Ronald, on the other hand, did not share my obsessive perfectionist streak. He would work quickly, produce something that performed functionally; and then maybe in the future go back and redo it, once he was more familiar with the task in question and the earlier prototype was noticeably slowing down further progress. Because he was not so concerned with elegance, he was able to quickly prototype solutions to our problems, producing results sooner. I, in contrast, had to be continually on guard against my natural tendency to try to make everything perfect all at once just to keep up with him.
He would often sit beside me when we did our work, especially at the beginning when I was getting my bearings, and would often tell me, “You spend so much time formatting!” or “Don’t think so much; just type! Try it!” or “Hands on the keyboard!” These urgings went against my natural tendencies, but at the same time kept me focused and helped me to make progress faster than I would have otherwise.
However, occasionally this hands–on–the–keyboard approach slowed development down. About six weeks in, I spent close to two weeks looking for an error in our code that only sporadically manifested itself. It was a subtle bug involving interaction of my data cache and the garbage collector (the subsystem that frees memory when it is no longer used) that resulted in the system crashing. With a slower, more regimented methodology, this problem could have been avoided, saving me two weeks. Balance is hard to strike.
A Happy Medium
In programming and computer science, attention to detail is critical. It’s quite a binary distinction: your code/algorithm/system/etc. is either completely correct, or it isn’t. In many cases, if it is not completely correct, it is catastrophically wrong. Computer scientists must work with great concentration and focus, or they produce rubbish.
I learned from my experience in Germany that there is a balance to be struck between elegance and progress: If one tries to create a masterpiece right from the beginning, it will take forever to show any results. On the other hand, if one is never concerned with elegance, it can result in unforeseen problems and incoherency later. My work style leaned much more towards the former; Ronald’s was somewhat right of center.
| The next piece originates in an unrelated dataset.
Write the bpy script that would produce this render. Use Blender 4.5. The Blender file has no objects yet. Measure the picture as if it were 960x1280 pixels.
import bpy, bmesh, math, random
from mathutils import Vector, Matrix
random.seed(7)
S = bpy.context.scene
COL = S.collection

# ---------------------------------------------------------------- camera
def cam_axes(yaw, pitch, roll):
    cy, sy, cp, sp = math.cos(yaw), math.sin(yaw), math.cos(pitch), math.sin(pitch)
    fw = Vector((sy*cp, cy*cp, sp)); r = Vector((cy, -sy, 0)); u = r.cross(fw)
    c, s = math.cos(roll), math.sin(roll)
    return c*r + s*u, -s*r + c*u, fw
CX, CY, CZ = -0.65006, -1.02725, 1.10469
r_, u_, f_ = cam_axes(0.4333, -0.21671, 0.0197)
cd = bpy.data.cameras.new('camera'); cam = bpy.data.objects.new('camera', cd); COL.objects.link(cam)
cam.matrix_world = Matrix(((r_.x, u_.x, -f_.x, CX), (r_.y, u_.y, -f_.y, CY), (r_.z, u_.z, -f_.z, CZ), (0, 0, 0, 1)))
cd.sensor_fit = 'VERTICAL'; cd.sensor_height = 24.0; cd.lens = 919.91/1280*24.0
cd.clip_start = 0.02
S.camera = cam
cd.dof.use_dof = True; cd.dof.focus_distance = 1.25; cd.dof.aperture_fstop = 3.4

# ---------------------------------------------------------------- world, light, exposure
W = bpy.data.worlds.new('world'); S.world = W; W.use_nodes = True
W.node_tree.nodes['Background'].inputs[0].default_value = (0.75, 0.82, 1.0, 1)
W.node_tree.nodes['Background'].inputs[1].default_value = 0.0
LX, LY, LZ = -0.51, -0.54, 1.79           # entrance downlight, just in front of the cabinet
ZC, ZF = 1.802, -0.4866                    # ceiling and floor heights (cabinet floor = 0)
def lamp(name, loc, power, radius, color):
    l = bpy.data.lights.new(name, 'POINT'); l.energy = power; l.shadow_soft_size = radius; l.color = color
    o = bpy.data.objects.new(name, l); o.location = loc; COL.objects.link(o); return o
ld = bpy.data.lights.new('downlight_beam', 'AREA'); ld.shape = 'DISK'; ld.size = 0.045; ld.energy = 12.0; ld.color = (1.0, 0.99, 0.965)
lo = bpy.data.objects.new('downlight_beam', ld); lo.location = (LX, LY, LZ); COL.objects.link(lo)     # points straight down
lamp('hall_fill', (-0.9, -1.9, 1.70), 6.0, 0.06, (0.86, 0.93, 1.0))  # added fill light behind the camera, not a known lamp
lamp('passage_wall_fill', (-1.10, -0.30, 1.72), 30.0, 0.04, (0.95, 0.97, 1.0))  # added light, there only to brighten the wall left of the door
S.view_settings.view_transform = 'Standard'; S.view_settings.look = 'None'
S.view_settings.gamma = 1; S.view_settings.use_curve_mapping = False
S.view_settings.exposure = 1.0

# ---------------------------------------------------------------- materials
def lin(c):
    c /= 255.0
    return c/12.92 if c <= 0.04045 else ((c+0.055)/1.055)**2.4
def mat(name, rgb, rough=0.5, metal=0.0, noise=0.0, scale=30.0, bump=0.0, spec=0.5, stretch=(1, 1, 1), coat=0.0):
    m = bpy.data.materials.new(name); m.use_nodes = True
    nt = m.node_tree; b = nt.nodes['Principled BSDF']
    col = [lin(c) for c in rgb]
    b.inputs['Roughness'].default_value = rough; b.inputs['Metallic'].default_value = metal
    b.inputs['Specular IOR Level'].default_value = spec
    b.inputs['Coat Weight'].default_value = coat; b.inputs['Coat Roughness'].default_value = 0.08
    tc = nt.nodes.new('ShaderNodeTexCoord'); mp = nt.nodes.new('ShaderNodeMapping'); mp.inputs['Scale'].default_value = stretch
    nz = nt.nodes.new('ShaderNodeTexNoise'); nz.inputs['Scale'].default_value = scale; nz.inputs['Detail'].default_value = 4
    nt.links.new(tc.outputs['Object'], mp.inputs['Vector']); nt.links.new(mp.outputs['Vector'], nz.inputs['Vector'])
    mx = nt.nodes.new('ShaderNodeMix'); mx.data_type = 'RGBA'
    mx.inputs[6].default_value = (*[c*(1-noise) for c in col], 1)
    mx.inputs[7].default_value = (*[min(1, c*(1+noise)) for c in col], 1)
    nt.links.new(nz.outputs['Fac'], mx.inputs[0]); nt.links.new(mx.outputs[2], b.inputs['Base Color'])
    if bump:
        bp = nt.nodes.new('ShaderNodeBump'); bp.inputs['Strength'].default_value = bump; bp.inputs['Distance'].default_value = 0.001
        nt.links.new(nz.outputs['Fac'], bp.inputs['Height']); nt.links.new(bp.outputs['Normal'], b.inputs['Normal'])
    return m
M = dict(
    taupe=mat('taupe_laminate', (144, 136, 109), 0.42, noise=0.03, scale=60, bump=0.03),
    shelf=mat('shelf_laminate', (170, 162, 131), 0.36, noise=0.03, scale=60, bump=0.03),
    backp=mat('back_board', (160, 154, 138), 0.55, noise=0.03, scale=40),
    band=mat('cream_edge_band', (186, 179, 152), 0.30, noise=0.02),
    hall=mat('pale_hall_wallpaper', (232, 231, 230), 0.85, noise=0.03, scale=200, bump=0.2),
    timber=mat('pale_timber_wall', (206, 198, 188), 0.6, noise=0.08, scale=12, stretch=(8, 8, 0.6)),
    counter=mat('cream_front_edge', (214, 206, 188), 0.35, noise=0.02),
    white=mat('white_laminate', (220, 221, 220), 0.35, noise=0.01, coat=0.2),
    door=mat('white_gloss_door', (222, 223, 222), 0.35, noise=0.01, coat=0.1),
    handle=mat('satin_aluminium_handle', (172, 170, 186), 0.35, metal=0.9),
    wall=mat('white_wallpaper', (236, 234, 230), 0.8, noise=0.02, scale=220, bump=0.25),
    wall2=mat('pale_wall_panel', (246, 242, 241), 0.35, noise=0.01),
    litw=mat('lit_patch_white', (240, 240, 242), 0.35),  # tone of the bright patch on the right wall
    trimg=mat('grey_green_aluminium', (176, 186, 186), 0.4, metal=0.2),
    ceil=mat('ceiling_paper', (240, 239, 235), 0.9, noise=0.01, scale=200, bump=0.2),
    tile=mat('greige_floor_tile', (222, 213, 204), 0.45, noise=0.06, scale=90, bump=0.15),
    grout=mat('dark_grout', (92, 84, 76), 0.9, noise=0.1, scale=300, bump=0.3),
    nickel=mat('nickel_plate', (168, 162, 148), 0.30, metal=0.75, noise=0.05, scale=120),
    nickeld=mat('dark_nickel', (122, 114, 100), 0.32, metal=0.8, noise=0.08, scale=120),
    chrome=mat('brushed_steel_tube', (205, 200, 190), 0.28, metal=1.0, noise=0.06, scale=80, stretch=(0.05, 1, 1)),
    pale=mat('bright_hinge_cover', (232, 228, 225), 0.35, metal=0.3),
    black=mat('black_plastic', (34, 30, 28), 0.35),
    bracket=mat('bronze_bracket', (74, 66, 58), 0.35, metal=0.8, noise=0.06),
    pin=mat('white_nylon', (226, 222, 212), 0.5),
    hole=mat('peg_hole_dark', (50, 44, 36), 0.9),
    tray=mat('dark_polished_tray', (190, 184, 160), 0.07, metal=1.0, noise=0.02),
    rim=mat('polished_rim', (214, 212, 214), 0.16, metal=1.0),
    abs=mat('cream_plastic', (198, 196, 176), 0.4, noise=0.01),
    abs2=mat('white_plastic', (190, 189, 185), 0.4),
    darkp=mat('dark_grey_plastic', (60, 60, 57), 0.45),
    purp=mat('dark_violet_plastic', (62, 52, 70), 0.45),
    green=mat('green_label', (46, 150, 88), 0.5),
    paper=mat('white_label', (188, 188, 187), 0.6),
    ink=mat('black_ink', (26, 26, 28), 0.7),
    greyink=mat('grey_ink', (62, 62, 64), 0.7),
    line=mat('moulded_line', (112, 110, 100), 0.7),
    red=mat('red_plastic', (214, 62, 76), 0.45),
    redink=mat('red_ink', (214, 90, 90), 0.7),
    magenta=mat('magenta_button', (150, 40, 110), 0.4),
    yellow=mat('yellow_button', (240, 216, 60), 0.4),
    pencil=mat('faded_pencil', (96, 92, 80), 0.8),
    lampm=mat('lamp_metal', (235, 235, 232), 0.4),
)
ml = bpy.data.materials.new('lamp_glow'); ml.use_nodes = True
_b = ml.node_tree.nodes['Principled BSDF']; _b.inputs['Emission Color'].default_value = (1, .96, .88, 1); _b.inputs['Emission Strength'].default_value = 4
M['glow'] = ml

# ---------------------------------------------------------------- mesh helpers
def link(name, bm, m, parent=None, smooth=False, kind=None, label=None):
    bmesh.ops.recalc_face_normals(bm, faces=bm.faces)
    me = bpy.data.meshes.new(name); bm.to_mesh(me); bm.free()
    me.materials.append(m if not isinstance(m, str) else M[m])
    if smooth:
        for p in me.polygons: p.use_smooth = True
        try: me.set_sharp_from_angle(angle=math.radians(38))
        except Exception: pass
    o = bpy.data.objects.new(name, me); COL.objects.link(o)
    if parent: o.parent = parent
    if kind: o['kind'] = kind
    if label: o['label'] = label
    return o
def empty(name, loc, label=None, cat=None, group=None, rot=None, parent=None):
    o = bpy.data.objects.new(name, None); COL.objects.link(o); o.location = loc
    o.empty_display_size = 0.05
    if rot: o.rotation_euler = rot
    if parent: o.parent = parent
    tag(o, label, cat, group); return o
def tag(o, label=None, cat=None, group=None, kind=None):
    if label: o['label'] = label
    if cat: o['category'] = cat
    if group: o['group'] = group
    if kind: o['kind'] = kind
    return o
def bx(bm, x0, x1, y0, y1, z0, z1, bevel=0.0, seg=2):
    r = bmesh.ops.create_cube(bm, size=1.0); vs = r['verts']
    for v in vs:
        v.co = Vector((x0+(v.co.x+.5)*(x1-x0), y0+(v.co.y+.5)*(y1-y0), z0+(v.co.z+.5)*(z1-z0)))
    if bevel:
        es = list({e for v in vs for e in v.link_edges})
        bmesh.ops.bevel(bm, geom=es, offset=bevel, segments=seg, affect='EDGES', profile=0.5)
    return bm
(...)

Ultimately we published a paper on our work at an international conference. I went through an entire iteration of the computer science research cycle with my experience in Germany: I collaborated with others, applied for grant money, performed experiments to test my hypotheses, and shared the results. This cyclical process is central to computer science research. Now I just need to work on my small talk so I can offer a better answer when asked what I have been doing.
I would like to thank Philip Hatcher for his mentoring and contacts in Germany; Ronald Veldema for providing an interesting project and overseeing my work while I was in Germany; Michael Philippsen for providing a spot in his department and giving feedback on our work; the students of Informatik II, the students of Rommelwood, particularly Michael Dlugosch, for their friendship outside the lab; Georgeann Murphy for facilitating the IROP process; and, finally, my family for being supportive of me throughout this entire experience.